Et la négritude se mit debout

Publié le 14 novembre 2003 Lecture : 3 minutes.

Ce vendredi 18 novembre 1803, tard dans la nuit, le vicomte Donatien de Rochambeau ravale des larmes de rage en regardant la pluie torrentielle s’abattre sur Cap-Français. Dans quelques heures, il aura à poser un acte lourd de conséquences. De ceux qui marquent une vie : signer la reddition de l’armée expéditionnaire chargée de rétablir l’esclavage à Saint-Domingue. Et faire une croix sur la colonie la plus riche de la France. Le conseil de guerre tenu peu auparavant a entériné sa décision. Avait-il vraiment le choix ? Retranché avec le reste des troupes dans le fort Vertières, il a essuyé plusieurs jours durant les assauts répétés de l’armée indigène. Cette journée de vendredi a été terrible pour le moral, déjà en berne, de ses hommes qui ont vu leurs frères d’armes tomber les uns après les autres. Aujourd’hui, 18 novembre 1803, s’est livrée une bataille décisive, et il l’a perdue.
Pourtant, la France s’était donné les moyens de vaincre ses diables de Nègres et de conserver la colonie. Pas moins de 70 000 hommes de troupe ont mis les pieds à Saint-Domingue depuis le débarquement des premiers contingents en janvier 1802 sous le commandement du capitaine-général Leclerc. Toussaint-Louverture, le cerveau de la rébellion, ce mégalo qui signait ses lettres à Bonaparte « Le premier des Noirs au premier des Blancs », a été déporté en France, dans le Jura. Il y a d’ailleurs laissé sa peau. On pouvait croire qu’avec sa disparition les esprits allaient se calmer. Erreur ! Le mouvement n’a pas faibli un seul instant. Venu en renfort, Rochambeau a dû prendre la tête des opérations à la mort de Leclerc, voilà un an. Et il n’est pas n’importe qui. Il a pris part aux féroces batailles pour l’indépendance des États-Unis dans les rangs du corps expéditionnaire français placé sous le commandement de son propre père. Mais ici, à Saint-Domingue, il a trouvé en face de lui le général Jean-Jacques Dessalines. Celui-ci, même s’il peine à l’avouer, sait galvaniser ses troupes. Il faut voir ces hordes de Nègres se jeter, comme possédés, contre les canons aux cris de « l’indépendance ou la mort » ! Et en entonnant des chants qui font froid dans le dos, même à un vétéran comme lui : « Grenadiers à l’assaut / Celui qui est tué, c’est son affaire / Point de mère, point de père / Celui qui est tué, c’est son affaire. »
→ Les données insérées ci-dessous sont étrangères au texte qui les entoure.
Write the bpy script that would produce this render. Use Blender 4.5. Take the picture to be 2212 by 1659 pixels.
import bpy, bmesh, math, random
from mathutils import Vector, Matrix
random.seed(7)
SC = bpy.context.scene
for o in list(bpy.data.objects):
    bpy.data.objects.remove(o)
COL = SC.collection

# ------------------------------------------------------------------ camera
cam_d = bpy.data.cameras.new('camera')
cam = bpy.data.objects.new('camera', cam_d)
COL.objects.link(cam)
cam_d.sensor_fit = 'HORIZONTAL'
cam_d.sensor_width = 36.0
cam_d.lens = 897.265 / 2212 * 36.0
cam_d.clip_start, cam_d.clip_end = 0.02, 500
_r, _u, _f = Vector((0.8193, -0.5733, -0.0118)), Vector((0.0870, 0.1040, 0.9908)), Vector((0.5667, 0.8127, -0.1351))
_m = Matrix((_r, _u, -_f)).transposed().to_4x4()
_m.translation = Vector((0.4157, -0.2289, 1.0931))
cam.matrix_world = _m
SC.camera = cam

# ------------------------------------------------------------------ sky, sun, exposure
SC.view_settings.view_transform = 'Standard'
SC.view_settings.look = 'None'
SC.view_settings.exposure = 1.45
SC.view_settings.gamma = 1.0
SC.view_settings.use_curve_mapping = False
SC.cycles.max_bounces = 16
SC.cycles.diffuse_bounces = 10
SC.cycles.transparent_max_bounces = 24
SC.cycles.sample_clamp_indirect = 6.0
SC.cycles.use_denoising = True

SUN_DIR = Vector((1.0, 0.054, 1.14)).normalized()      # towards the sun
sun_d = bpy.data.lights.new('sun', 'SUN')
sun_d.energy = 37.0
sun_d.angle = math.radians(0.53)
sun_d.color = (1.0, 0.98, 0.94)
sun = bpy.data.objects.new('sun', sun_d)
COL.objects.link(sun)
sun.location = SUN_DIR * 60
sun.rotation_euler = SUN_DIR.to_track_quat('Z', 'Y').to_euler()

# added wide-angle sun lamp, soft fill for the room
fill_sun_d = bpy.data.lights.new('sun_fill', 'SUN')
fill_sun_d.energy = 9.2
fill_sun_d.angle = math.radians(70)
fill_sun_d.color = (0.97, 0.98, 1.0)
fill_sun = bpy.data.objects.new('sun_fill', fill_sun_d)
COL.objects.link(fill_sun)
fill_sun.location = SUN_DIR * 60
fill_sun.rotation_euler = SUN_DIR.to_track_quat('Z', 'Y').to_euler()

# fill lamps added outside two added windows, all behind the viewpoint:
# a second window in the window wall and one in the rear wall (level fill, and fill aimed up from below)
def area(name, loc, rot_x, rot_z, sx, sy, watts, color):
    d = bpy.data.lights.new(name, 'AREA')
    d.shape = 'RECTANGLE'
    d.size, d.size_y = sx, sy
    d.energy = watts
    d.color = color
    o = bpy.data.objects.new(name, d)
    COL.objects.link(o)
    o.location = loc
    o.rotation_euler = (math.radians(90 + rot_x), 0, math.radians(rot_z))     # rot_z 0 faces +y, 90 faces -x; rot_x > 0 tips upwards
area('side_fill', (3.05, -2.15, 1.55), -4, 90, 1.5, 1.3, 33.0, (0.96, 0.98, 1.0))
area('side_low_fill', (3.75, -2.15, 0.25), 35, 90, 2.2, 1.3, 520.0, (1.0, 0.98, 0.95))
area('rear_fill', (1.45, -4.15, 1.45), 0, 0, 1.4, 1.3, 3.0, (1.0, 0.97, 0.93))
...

En fait, ce dernier combat, passé dans l’Histoire sous le nom de bataille de Vertières, a été celui des successeurs. Celui aussi de deux hommes dont la cruelle réputation n’est plus à faire. Toussaint comme Leclerc savaient atténuer leurs actes d’hommes de guerre par des manoeuvres diplomatiques. Dessalines et Rochambeau sont deux sanguins qui nourrissent la même haine de l’autre race. Ce 18 novembre 1803 les aura mis pour une dernière fois face à face. Et tandis que, dans la nuit pluvieuse de Saint-Domingue, le Français rumine sa défaite, non loin de là, au fort d’Estaing, l’ancien esclave des champs devenu général savoure sa victoire, en caressant sa légendaire tabatière.
Le lendemain 19 novembre, Rochambeau signera l’accord ratifiant la reddition, avant d’être livré aux Britanniques avec quelque 3 800 hommes. Dans la pagaille, certains en profiteront pour se réfugier dans la partie orientale de l’île sous contrôle espagnol. Au total, 55 000 soldats français auront laissé la vie dans cette aventure. Le 1er janvier 1804, l’ex-colonie française de Saint-Domingue proclame son indépendance sous le nom d’Haïti. Elle deviendra le refuge de nombreux patriotes latino-américains comme Bolívar, Miranda ou José Martí impliqués dans les luttes de libération de leurs pays. Et le 18 novembre 1803 restera dans les annales comme la première révolte d’esclaves victorieuse de l’histoire de l’humanité.